> [TASK DETAILS]:
Reproduce, exactly and in full, only the lines below from the one containing "m.add(vs, [(5 *" through the one containing "t = i / nx; y = lerp(.10, 1.468, t);".

**** INPUT ROWS

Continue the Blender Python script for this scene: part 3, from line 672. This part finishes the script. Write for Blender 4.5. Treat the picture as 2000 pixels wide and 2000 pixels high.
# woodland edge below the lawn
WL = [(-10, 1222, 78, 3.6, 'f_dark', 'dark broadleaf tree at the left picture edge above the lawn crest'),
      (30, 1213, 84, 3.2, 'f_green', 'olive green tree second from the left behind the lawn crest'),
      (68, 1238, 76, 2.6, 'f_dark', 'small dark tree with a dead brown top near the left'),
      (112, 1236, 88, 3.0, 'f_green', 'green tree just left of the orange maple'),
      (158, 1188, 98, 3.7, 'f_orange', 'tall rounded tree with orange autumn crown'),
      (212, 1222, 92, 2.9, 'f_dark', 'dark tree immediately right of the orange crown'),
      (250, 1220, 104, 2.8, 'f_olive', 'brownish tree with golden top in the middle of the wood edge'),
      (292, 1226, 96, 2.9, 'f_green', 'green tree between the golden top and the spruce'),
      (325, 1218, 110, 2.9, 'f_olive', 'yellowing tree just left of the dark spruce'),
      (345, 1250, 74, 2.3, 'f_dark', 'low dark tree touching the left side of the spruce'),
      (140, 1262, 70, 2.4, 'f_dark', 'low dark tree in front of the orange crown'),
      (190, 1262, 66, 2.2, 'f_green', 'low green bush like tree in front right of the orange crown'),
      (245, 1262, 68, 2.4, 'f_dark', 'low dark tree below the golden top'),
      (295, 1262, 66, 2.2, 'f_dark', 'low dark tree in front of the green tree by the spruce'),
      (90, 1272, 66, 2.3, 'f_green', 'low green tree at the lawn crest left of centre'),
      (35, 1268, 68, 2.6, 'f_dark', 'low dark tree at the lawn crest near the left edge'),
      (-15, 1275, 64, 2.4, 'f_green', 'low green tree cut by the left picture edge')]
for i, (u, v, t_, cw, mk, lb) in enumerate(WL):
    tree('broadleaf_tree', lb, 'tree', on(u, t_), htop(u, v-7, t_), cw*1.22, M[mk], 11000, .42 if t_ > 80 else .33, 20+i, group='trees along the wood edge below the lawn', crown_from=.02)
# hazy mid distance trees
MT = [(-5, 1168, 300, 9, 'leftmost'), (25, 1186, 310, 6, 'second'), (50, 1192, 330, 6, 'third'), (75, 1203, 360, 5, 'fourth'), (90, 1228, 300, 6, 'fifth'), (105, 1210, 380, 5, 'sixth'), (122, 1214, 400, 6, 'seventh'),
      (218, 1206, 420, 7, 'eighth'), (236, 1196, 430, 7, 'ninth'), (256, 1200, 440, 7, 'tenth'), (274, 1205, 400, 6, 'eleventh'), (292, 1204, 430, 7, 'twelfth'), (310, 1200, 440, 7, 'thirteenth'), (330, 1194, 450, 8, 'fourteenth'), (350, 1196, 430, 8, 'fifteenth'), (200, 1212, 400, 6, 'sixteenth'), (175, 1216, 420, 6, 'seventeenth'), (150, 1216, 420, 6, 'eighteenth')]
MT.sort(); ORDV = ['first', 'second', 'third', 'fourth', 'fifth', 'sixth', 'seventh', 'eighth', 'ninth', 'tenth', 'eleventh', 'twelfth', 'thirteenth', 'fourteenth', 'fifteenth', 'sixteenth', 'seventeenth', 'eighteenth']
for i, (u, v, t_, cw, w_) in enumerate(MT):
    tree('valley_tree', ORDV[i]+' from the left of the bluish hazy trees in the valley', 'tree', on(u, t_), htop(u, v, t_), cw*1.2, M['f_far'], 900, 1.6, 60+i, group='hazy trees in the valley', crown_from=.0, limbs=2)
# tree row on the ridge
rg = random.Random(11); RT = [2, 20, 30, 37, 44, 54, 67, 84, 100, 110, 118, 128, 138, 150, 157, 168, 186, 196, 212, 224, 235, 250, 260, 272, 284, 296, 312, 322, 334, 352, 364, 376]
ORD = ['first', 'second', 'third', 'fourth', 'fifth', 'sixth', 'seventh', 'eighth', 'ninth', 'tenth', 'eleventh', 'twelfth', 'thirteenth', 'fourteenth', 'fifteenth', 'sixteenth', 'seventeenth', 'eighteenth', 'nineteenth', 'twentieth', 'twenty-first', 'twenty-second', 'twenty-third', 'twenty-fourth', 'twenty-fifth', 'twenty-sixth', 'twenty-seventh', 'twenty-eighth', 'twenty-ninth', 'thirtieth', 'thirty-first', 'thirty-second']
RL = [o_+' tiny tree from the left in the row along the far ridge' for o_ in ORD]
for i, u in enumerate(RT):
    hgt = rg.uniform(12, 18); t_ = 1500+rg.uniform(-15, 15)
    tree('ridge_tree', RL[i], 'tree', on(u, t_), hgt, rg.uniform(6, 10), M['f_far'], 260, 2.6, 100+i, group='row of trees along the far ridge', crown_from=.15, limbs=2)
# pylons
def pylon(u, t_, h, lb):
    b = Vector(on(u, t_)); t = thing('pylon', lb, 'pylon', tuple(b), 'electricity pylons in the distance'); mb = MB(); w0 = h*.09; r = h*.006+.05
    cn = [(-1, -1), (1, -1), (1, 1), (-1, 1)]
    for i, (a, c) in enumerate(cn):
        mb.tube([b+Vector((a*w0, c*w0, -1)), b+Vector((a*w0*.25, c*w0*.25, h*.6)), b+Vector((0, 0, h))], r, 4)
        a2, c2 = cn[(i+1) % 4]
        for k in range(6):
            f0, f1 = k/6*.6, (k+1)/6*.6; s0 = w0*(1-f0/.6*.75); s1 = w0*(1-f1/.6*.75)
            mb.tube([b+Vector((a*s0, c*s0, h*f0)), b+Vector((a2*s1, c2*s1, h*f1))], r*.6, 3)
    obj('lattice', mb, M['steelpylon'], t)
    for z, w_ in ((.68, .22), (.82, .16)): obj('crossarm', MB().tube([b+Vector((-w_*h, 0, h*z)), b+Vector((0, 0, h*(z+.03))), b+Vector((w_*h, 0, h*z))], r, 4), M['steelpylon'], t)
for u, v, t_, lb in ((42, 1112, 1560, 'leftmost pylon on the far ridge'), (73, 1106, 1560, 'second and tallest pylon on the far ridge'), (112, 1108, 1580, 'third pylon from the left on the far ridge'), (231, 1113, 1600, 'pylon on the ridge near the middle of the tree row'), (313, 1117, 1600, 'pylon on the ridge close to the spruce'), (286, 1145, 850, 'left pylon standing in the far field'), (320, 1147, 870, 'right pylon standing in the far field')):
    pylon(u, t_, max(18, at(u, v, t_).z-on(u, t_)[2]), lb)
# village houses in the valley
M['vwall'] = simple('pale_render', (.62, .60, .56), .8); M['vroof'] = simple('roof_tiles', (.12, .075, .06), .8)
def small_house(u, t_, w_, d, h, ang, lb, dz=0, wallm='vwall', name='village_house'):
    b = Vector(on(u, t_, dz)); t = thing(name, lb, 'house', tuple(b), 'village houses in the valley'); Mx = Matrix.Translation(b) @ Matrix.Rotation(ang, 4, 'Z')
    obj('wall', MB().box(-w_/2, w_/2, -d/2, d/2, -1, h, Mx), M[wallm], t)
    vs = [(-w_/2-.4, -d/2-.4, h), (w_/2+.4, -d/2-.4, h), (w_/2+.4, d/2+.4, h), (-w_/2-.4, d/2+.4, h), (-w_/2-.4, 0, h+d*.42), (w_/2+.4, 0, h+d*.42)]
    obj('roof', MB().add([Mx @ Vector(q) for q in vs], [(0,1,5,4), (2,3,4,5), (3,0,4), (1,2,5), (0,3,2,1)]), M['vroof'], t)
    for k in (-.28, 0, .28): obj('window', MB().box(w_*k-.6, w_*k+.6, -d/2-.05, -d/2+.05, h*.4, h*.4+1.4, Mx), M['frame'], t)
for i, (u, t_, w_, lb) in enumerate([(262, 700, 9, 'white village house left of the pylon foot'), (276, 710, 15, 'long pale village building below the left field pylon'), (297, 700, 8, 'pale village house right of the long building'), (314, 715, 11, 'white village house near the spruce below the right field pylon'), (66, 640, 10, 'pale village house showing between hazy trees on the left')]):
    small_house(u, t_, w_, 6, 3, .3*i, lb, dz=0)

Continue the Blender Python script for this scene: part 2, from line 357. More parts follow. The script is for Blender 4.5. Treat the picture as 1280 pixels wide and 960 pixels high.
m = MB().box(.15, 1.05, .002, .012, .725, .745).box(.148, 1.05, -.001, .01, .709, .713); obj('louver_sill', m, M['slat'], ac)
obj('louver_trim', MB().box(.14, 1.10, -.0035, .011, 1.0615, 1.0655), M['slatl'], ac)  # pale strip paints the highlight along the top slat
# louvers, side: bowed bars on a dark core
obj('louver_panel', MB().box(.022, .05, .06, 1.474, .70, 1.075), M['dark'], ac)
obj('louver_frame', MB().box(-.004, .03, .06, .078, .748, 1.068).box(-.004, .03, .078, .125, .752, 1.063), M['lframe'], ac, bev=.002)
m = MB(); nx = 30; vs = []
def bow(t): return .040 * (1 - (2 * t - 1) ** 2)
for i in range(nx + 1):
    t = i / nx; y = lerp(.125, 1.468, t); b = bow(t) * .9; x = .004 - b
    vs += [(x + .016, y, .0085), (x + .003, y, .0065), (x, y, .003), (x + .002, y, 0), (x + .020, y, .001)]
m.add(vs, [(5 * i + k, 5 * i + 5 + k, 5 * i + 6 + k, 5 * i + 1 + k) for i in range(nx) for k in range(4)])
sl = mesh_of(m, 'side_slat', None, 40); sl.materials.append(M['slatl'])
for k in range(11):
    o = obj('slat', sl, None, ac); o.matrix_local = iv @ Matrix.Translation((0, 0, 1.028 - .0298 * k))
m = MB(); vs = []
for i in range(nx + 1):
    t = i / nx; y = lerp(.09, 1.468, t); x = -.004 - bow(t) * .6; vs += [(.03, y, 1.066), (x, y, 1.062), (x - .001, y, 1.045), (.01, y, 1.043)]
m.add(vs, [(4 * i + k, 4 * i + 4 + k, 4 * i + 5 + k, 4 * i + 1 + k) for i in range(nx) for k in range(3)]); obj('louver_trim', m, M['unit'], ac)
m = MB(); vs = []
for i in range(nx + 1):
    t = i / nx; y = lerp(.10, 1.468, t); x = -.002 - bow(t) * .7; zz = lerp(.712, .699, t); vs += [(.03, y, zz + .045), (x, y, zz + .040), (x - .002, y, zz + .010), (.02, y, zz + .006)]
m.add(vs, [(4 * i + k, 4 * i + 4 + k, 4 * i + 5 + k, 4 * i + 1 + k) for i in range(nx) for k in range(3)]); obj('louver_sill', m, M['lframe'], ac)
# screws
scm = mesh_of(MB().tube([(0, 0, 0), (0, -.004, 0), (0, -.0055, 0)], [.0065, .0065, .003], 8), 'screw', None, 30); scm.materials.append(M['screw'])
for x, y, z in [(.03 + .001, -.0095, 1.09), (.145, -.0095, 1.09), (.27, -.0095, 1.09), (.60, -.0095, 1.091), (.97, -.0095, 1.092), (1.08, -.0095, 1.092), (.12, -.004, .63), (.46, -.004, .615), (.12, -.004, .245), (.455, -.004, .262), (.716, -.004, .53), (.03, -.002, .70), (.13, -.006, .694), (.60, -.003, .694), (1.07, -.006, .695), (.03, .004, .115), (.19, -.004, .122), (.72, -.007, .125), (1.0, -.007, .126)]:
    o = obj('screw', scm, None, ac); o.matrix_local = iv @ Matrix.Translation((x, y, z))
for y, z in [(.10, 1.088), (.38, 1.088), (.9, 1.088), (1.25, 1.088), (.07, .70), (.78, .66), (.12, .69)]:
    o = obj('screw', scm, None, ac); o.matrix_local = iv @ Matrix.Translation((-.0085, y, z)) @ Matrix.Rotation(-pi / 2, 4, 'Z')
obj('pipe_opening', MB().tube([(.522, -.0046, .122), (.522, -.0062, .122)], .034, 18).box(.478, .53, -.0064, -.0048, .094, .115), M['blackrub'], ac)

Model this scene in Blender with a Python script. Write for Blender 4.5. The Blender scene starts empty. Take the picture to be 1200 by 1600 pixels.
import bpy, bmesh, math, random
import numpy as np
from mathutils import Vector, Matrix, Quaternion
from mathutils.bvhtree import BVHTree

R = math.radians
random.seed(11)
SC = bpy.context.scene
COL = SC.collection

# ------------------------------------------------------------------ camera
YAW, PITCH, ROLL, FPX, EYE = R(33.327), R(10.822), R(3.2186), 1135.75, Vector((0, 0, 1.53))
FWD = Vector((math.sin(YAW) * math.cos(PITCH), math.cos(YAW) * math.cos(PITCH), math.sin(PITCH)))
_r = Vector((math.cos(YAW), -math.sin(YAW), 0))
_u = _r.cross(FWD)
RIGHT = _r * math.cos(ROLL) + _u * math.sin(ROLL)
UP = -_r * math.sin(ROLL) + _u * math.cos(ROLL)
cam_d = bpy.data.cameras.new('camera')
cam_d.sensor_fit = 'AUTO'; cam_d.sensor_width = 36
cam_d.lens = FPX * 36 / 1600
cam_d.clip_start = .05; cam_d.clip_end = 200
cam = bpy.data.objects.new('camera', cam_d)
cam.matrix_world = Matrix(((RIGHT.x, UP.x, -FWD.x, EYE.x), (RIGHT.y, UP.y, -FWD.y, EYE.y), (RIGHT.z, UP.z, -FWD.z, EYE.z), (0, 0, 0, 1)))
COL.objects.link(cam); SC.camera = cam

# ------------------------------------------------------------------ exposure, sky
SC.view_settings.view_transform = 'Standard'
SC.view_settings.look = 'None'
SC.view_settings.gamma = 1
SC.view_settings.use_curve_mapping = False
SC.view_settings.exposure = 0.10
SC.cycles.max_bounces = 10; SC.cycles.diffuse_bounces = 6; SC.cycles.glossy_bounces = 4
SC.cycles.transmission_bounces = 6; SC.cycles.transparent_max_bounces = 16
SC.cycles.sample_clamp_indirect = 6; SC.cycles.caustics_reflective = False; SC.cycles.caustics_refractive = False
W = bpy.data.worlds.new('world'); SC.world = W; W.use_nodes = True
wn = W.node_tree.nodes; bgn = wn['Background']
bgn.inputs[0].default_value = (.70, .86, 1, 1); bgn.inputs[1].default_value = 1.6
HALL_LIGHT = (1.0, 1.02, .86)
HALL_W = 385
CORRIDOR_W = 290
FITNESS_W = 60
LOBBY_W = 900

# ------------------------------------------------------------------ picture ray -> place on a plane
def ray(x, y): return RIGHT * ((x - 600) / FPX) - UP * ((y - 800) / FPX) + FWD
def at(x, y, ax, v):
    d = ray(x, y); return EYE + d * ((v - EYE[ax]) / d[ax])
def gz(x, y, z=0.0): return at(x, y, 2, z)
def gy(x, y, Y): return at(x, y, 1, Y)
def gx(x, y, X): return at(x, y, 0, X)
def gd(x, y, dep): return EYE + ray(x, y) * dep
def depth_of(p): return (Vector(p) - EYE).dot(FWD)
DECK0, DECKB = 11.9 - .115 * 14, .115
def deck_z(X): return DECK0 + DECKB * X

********

> [EXERCISE SOLUTION]:
m.add(vs, [(5 * i + k, 5 * i + 5 + k, 5 * i + 6 + k, 5 * i + 1 + k) for i in range(nx) for k in range(4)])
sl = mesh_of(m, 'side_slat', None, 40); sl.materials.append(M['slatl'])
for k in range(11):
    o = obj('slat', sl, None, ac); o.matrix_local = iv @ Matrix.Translation((0, 0, 1.028 - .0298 * k))
m = MB(); vs = []
for i in range(nx + 1):
    t = i / nx; y = lerp(.09, 1.468, t); x = -.004 - bow(t) * .6; vs += [(.03, y, 1.066), (x, y, 1.062), (x - .001, y, 1.045), (.01, y, 1.043)]
m.add(vs, [(4 * i + k, 4 * i + 4 + k, 4 * i + 5 + k, 4 * i + 1 + k) for i in range(nx) for k in range(3)]); obj('louver_trim', m, M['unit'], ac)
m = MB(); vs = []
for i in range(nx + 1):
    t = i / nx; y = lerp(.10, 1.468, t); x = -.002 - bow(t) * .7; zz = lerp(.712, .699, t); vs += [(.03, y, zz + .045), (x, y, zz + .040), (x - .002, y, zz + .010), (.02, y, zz + .006)]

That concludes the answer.